Ken Futch speaks at an Aflac sales rally.

It would take three years before Futch would get an inkling of what he might like to do, and another seven years before he was able to pull it off. His vision for the future struck him while sitting in the Fox Theater where Zig Ziggler, Art Linkletter and other famous speakers and comedians were performing in one of Atlanta's top-billed motivational seminars. "I knew that's what I wanted to do, I just didn't know how to do it," he says.

To develop professional speaking skills, he joined Toastmasters and entered every competition the organization offered. It wasn't long before he found himself president of the Georgia Speakers Association and a Toastmasters International humor champion.

The promotion to instruct at the AT&T sales school in Denver, Colorado allowed him the opportunity to exercise and hone his speaking skills on a daily basis. It also later provided him with much-needed contacts to get his new business off the ground.

The final push to make the actual leap, however, came in the form of a buy-out contract. "AT&T was downsizing and they offered me a package to leave as well as the option to stay. It was the toughest decision of my life," he says.

In the end, the decision to finally break into something new came from a single consideration. "Bottom-line, I didn't want to be 65 and have my grandson ask why I never became a professional speaker," Futch says. "I didn't want to say that I didn't have the courage to try. I'd rather say I tried, I starved, then I got a real job."

Now, at 61, he delivers more than 100 high-impact programs annually for corporations that count among the Fortune 500, including GE, Coca-Cola, NCR, Pepsico, Volvo, AT&T, Scientific Atlanta, Aflac, Merrill-Lynch, Prudential and GulfStream.

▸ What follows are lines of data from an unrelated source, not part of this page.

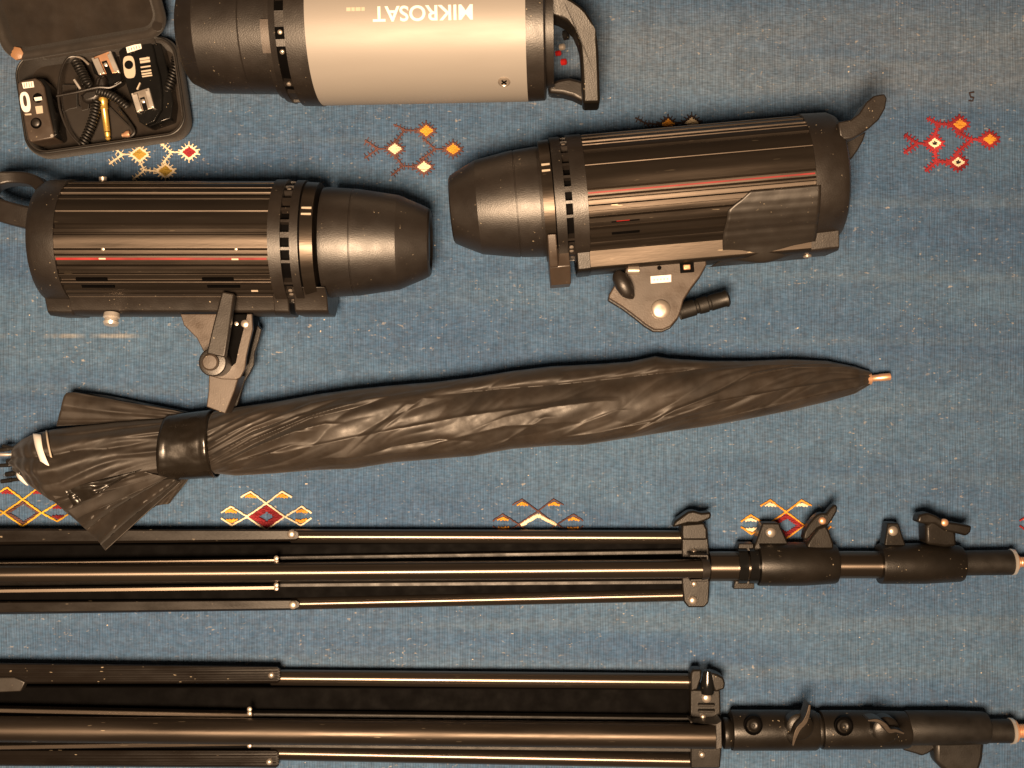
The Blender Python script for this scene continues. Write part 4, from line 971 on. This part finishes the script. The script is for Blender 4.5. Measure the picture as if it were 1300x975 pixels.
# right receiver
t0 = at(180, 105, .012)
T2 = thing('flash_trigger', 'glossy black flash receiver with chrome hot shoe in the right side of the open case', 'flash trigger', (t0.x, t0.y, .004), (0, 0, 0), TG)
fT = Fr(T2)
fpoly(fT, T2, 'housing', M['gloss'], cr((145, 40), 7.5, [(40, 190), (80, 150), (270, 85), (350, 95), (375, 170), (400, 300), (435, 430), (455, 600), (450, 740), (380, 860), (300, 890), (235, 860), (160, 640), (80, 400)]), .0010, .027, .0010)
fpoly(fT, T2, 'side_cover', M['gloss'], cr((145, 40), 7.5, [(352, 95), (440, 110), (480, 250), (530, 480), (560, 680), (540, 830), (430, 870), (330, 905), (300, 892), (380, 862), (455, 745), (458, 600), (438, 430), (402, 300)]), .0010, .022, .002)
flat(fT, T2, 'printed_logo', 'white', cr((145, 40), 7.5, [(112, 150), (250, 108), (262, 160), (125, 204)]), .0272)
for k in range(5): flat(fT, T2, 'logo_stroke', 'gloss', cr((145, 40), 7.5, [(135 + 24 * k, 160 - 7 * k), (140 + 24 * k, 158 - 7 * k), (146 + 24 * k, 186 - 7 * k), (141 + 24 * k, 188 - 7 * k)]), .0274)
flat(fT, T2, 'button_surround', 'cream', oval(145 + 143 / 7.5, 40 + 338 / 7.5, 7.4, 14.2, -6, 24, 3.2), .0273)
mb = MB(); mb.lathe([(0, .0042), (.0004, .0042), (.0004, .0028), (.0014, .0026), (.0014, 0)], fT(145 + 140 / 7.5, 40 + 318 / 7.5, .0274), (0, 0, 1), 24); mb.build('test_button', M['gloss'], T2)
for k, (y, h_) in enumerate(((255, 26), (282, 26), (335, 16), (374, 18), (400, 18), (424, 14))):
    x0 = 240 + k * 5; flat(fT, T2, 'printed_scale', 'cream', cr((145, 40), 7.5, [(x0, y), (x0 + 95, y - 14), (x0 + 97, y - 14 + h_ * .8), (x0 + 3, y + h_ * .8)]), .0273)
def hotshoe(f, root, off, s, quad, z, plate='chrome'):
    """quad: TL,TR,BR,BL in crop px"""
    Q_ = cr(off, s, quad)
    def bl(u, v): 
        a = (Q_[0][0] * (1 - u) + Q_[1][0] * u, Q_[0][1] * (1 - u) + Q_[1][1] * u); b = (Q_[3][0] * (1 - u) + Q_[2][0] * u, Q_[3][1] * (1 - u) + Q_[2][1] * u)
        return (a[0] * (1 - v) + b[0] * v, a[1] * (1 - v) + b[1] * v)
    def rect(u0, u1, v0, v1): return [bl(u0, v0), bl(u1, v0), bl(u1, v1), bl(u0, v1)]
    fpoly(f, root, 'shoe_plate', M['copper' if plate == 'copper' else 'steel'], rect(.0, 1, .0, 1), z - .001, z + .0008, .0003)
    fpoly(f, root, 'shoe_bed', M['gloss'], rect(.38, .64, .35, 1.0), z, z + .0012, 0)
    fpoly(f, root, 'shoe_rail', M['chrome'], rect(0, .12, 0, 1), z, z + .0042, .0004); fpoly(f, root, 'shoe_rail', M['chrome'], rect(.88, 1, 0, 1), z, z + .0042, .0004)
    fpoly(f, root, 'shoe_lip', M['chrome'], rect(.02, .30, .1, .95), z + .0034, z + .0044, .0003); fpoly(f, root, 'shoe_lip', M['chrome'], rect(.76, .98, .1, .95), z + .0034, z + .0044, .0003)
    c = bl(.52, .55); mb = MB(); mb.lathe([(0, .0018), (.001, .0018), (.0014, .001), (.0014, 0)], f(*c, z + .0012), (0, 0, 1), 16); mb.build('contact_pin', M['chrome'], root)
hotshoe(fT, T2, (145, 40), 7.5, [(160, 590), (330, 535), (380, 725), (215, 770)], .027)
fpoly(fT, T2, 'lock_lever', M['cream'], cr((145, 40), 7.5, [(208, 548), (240, 482), (250, 488), (222, 552)]), .027, .029, .0003)
# middle adapter with hot shoe
t0 = at(133, 85, .012)
T3 = thing('hot_shoe_adapter', 'small copper toned hot shoe adapter with short wires in the middle of the open case', 'adapter', (t0.x, t0.y, .004))
fT = Fr(T3)
fpoly(fT, T3, 'housing', M['gloss'], cr((70, 50), 6.96, [(310, 200), (350, 150), (520, 100), (580, 300), (590, 370), (510, 420), (440, 420), (400, 330), (340, 300)]), .001, .016, .0015)
hotshoe(fT, T3, (70, 50), 6.96, [(318, 165), (490, 100), (570, 290), (385, 312)], .016, 'copper')
mb = MB(); mb.tube(smoothpath([fT(113, 82, .018), fT(104, 74, .020), fT(96, 72, .020), fT(90, 74, .016)], 6), .0011, 8); mb.build('bare_wire', M['steel'], T3)
mb = MB(); mb.tube([fT(94, 101, .022), fT(98, 107, .021), fT(102, 113, .020)], .0012, 8); mb.build('pin', M['chrome'], T3)
fpoly(fT, T3, 'plug_body', M['plastic'], cr((70, 50), 6.96, [(360, 330), (420, 320), (430, 420), (380, 440), (345, 400)]), .008, .024, .002)
# coiled cables
def coil(f, root, pts, R_, r_, pitch, z=.02, name='coil', m='rubber'):
    path = smoothpath([f(*p) for p in pts], 24); out = []; s = 0; prev = path[0]; up = Vector((0, 0, 1))
    dens = []
    for i in range(len(path) - 1):
        seg = path[i + 1] - path[i]; n = max(2, int(seg.length / pitch * 10))
        t = seg.normalized(); sd = t.cross(up).normalized(); u2 = sd.cross(t)
        for k in range(n):
            p = path[i] + seg * k / n; s_ = s + seg.length * k / n; a = 2 * math.pi * s_ / pitch
            out.append(p + (sd * math.cos(a) + u2 * math.sin(a)) * R_)
        s += seg.length
    mb = MB(); mb.tube(out, r_, 6); return mb.build(name, M[m], root, 60)
c0 = at(120, 120, .01)
K1 = thing('sync_cable', 'black coiled sync cable looped across the middle of the open case', 'cable', (c0.x, c0.y, .004))
fK1 = Fr(K1)
coil(fK1, K1, [(96, 78, .020), (104, 92, .021), (112, 108, .023)], .0042, .0011, .0030)
coil(fK1, K1, [(124, 116, .026), (138, 120, .027), (150, 127, .027), (162, 137, .024)], .0034, .0011, .0028)
coil(fK1, K1, [(123, 128, .022), (120, 146, .021), (114, 164, .020), (105, 183, .020)], .0040, .0011, .0030)
mb = MB(); mb.tube(smoothpath([fK1(100, 72, .020), fK1(86, 74, .022), fK1(77, 92, .025), (fK1(74, 118, .026)), fK1(77, 142, .025), fK1(88, 168, .023), fK1(102, 184, .022)], 10), .0011, 8); mb.build('straight_wire', M['plastic2'], K1)
mb = MB(); mb.tube(smoothpath([fK1(72, 122, .027), fK1(98, 117, .029), fK1(124, 111, .030), fK1(140, 111, .028), fK1(154, 104, .026)], 8), .0013, 8); mb.build('straight_wire', M['plastic'], K1)
fpoly(fK1, K1, 'cable_joint', M['plastic'], cr((0, 0), 4.642, [(470, 560), (500, 530), (560, 520), (580, 450), (620, 445), (620, 530), (560, 590), (500, 605), (480, 590)]), .014, .026, .003)
mb = MB(); mb.tube(smoothpath([fK1(150, 137, .012), fK1(160, 150, .012), fK1(170, 165, .013), fK1(168, 172, .013), fK1(158, 176, .012)], 6), .0016, 8); mb.build('cable_end', M['rubber'], K1)
mb = MB(); mb.lathe([(0, .0035), (.003, .0035), (.006, .002), (.0075, .002), (.0078, 0)], fK1(165, 170, .013), (-1, -.2, 0), 14); mb.build('small_plug', M['copper'], K1)
c0 = at(224, 92, .01)
K2 = thing('sync_cable', 'short piece of coiled black cable beside the receiver at the case right edge', 'cable', (c0.x, c0.y, .004))
fK2 = Fr(K2); coil(fK2, K2, [(224, 74, .020), (221, 90, .021), (215, 108, .020), (213, 114, .018)], .0040, .0010, .0028)
mb = MB(); mb.tube(smoothpath([fK2(224, 74, .020), fK2(220, 62, .020), fK2(212, 54, .018), fK2(205, 50, .012)], 6), .0014, 8); mb.build('cable_tail', M['rubber'], K2)
j0 = at(134, 150, .01)
J = thing('jack_adapter', 'gold plated audio jack plug adapter in the lower middle of the open case', 'jack plug', (j0.x, j0.y, .004))
fJ = Fr(J); a = fJ(130.5, 125, .018); b_ = fJ(137.5, 178, .018); d_ = b_ - a; L_ = d_.length
mb = MB(); mb.lathe([(0, .0036), (.0, .0044), (.004, .0044), (.005, .0038), (L_ * .25, .0038), (L_ * .27, .0031), (L_ * .80, .0029)], a, d_, 20); mb.build('barrel', M['gold'], J)
mb = MB(); mb.lathe([(L_ * .80, .0026), (L_ * .82, .0026)], a, d_, 16); mb.build('insulator_ring', M['dark'], J)
mb = MB(); mb.lathe([(L_ * .82, .0028), (L_ * .90, .0024), (L_ * .92, .0019), (L_ * .96, .0026), (L_, .0012), (L_, 0)], a, d_, 20); mb.build('tip', M['gold'], J)
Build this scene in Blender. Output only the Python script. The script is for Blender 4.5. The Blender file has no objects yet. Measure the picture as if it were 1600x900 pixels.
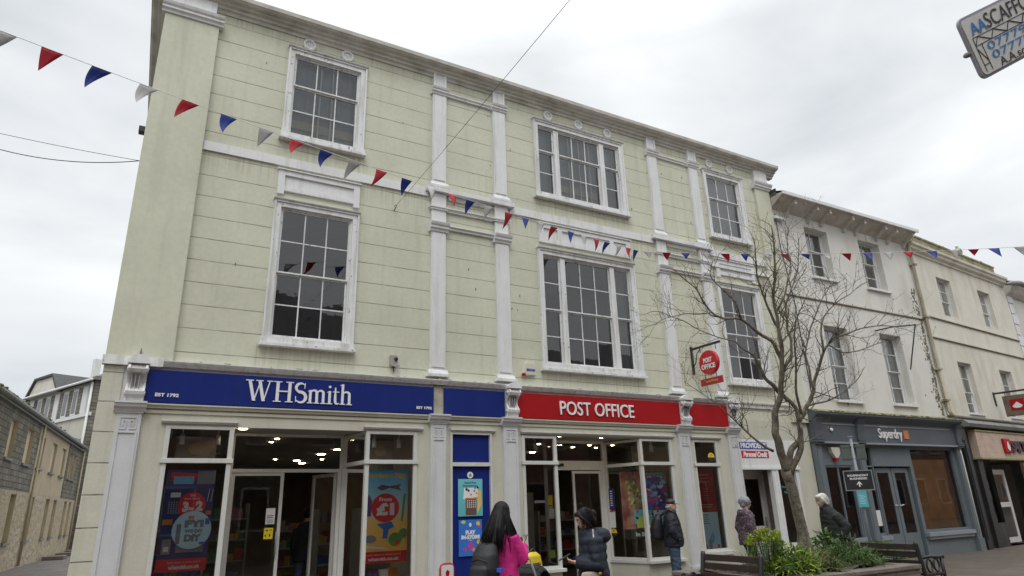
import bpy, bmesh, math, random
from mathutils import Vector, Matrix, noise
C_ = bpy.context
scn = C_.scene
R_ = math.radians
# ------------------------------------------------------------------ camera
YAW, PITCH, ROLL = 0.51288275, 0.32656541, -0.03117542
FPX = 1014.503
CAM = Vector((0, -11.5, 1.6))
cy, sy, cp, sp, cr, sr = math.cos(YAW), math.sin(YAW), math.cos(PITCH), math.sin(PITCH), math.cos(ROLL), math.sin(ROLL)
_f = Vector((sy*cp, cy*cp, sp)); _r = Vector((cy, -sy, 0)); _u = _r.cross(_f)
CR = cr*_r + sr*_u; CU = -sr*_r + cr*_u; CF = _f
cd = bpy.data.cameras.new('camera'); cam = bpy.data.objects.new('camera', cd); scn.collection.objects.link(cam)
m = Matrix((CR, CU, -CF)).transposed().to_4x4(); m.translation = CAM; cam.matrix_world = m
cd.sensor_width = 36; cd.lens = 36*FPX/1600; cd.clip_start = .05; cd.clip_end = 3000
scn.camera = cam
scn.render.resolution_x = 1024; scn.render.resolution_y = 576
# ------------------------------------------------------------------ world, sun, exposure
SUN_EL, SUN_AZ = R_(52), R_(150)
w = bpy.data.worlds.new('World'); scn.world = w; w.use_nodes = True
nt = w.node_tree; nt.nodes.clear()
N = nt.nodes.new; L = nt.links.new
out = N('ShaderNodeOutputWorld'); bg = N('ShaderNodeBackground'); sky = N('ShaderNodeTexSky')
sky.sky_type = 'NISHITA'; sky.sun_disc = False; sky.sun_elevation = SUN_EL; sky.sun_rotation = R_(208)
sky.air_density = 1.0; sky.dust_density = 3
tc = N('ShaderNodeTexCoord'); mp = N('ShaderNodeMapping'); mp.inputs['Scale'].default_value = (1, 1, 2.4); mp.inputs['Location'].default_value = (2.3, .8, .35)
n1 = N('ShaderNodeTexNoise'); n1.inputs['Scale'].default_value = 2.6; n1.inputs['Detail'].default_value = 6; n1.inputs['Roughness'].default_value = .5
n1.inputs['Distortion'].default_value = .25
rp = N('ShaderNodeValToRGB')
rp.color_ramp.elements[0].position = .22; rp.color_ramp.elements[0].color = (5.3, 5.7, 6.0, 1)
rp.color_ramp.elements[1].position = .72; rp.color_ramp.elements[1].color = (9.3, 9.4, 9.45, 1)
# overcast deck: brighter overhead than at the horizon
sx = N('ShaderNodeSeparateXYZ'); mr = N('ShaderNodeMapRange')
mr.inputs['From Min'].default_value = .62; mr.inputs['From Max'].default_value = 1
mr.inputs['To Min'].default_value = .93; mr.inputs['To Max'].default_value = 3.4
vm = N('ShaderNodeVectorMath'); vm.operation = 'SCALE'
mx = N('ShaderNodeMix'); mx.data_type = 'RGBA'; mx.inputs['Factor'].default_value = .93
L(tc.outputs['Generated'], mp.inputs['Vector']); L(mp.outputs[0], n1.inputs['Vector']); L(n1.outputs['Fac'], rp.inputs['Fac'])
L(tc.outputs['Generated'], sx.inputs[0]); L(sx.outputs['Z'], mr.inputs['Value'])
L(rp.outputs['Color'], vm.inputs[0]); L(mr.outputs[0], vm.inputs['Scale'])
L(sky.outputs['Color'], mx.inputs['A']); L(vm.outputs[0], mx.inputs['B'])
L(mx.outputs['Result'], bg.inputs['Color']); bg.inputs['Strength'].default_value = .1; L(bg.outputs[0], out.inputs[0])
sl = bpy.data.lights.new('sun', 'SUN'); sl.energy = 0.7; sl.angle = R_(25); sl.color = (1, .97, .93)
so = bpy.data.objects.new('sun', sl); scn.collection.objects.link(so)
so.rotation_euler = (R_(90)-SUN_EL, 0, R_(-28))
scn.view_settings.view_transform = 'Standard'; scn.view_settings.look = 'None'
scn.view_settings.exposure = 0.36; scn.view_settings.gamma = 1
# ------------------------------------------------------------------ helpers
def at(u, v, dep):
    return CAM + CR*((u-800)/FPX*dep) - CU*((v-450)/FPX*dep) + CF*dep
def on_y(u, v, y):
    d = CR*((u-800)/FPX) - CU*((v-450)/FPX) + CF
    return CAM + d*((y-CAM.y)/d.y)
COL = scn.collection
def link(o, parent=None):
    COL.objects.link(o)
    if parent is not None: o.parent = parent
    return o
def tag(o, label=None, cat=None, group=None, kind=None):
    if label: o['label'] = label
    if cat: o['category'] = cat
    if group: o['group'] = group
    if kind: o['kind'] = kind
    return o
def thing(name, label, cat, loc=(0, 0, 0), rz=0, group=None, rot=None):
    o = bpy.data.objects.new(name, None); o.empty_display_size = .2; link(o)
    o.location = loc; o.rotation_euler = rot if rot else (0, 0, rz)
    return tag(o, label, cat, group)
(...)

He has trained over 100,000 people in seminars presented throughout North America and Europe.

A passionate believer in lifelong learning, Futch has continued his own development by completing a five-year educational and experiential process, earning the designation of Certified Speaking Professional (CSP) from the National Speakers Association.

Futch maintains there is a single key to finding opportunity in any situation, even in the darkest moments of life. "It's not what you look at," he says. "It's what you see."